Paul A Bristow wrote:
| -----Original Message----- | From: Kevin Lynch
| Why not hide the functions behind a class interface? After all, the | various functions are "properties" of the distributions. Hence: | | class students_t { | students_t(double mu); | double P(double x); | double Q(double x); | double invP(double p); (or perhaps inverseP or Pinv or | something) | ..... | } | | class normal { | normal(double mu, double sigma); | double P(double x); | double Q(double x); | double invP(double x); | ...... | }
Rather interesting idea.
I support Kevin's proposal rather strongly for exactly the reasons he states. But I'm not sure what P, Q, invP mean.

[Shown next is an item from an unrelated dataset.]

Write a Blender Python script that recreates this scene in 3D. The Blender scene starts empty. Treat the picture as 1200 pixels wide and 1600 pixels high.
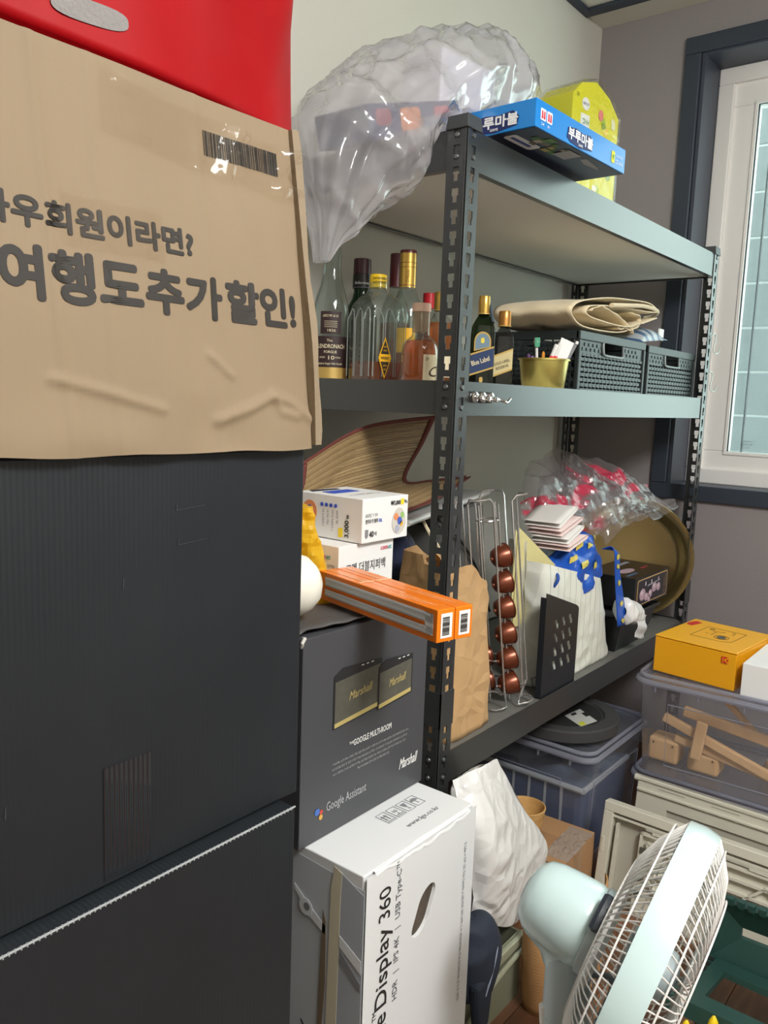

I would prefer: double density(double x); double cumulative(double x); double inverse_cumulative(double y);
How would you envisage this working with Fisher, for example which has degrees of freedom 1 and 2, and a variance ratio.
Is this a 1D or 2D or 3D?
Its inversion will return df1 (given df2 and F and Probability) or df2 (given df1, F and Prob) or F (given Df1 and df2 and Prob)
WOuld you like to flesh out how you suggest handling all these?
Could you clarify your question? Isn't the F distribution still the probability distribution of a single real random variable? The cumulative and inverse cumulative density functions have a consistent mathematical meaning for any 1-dimensional probability distribution, do they not?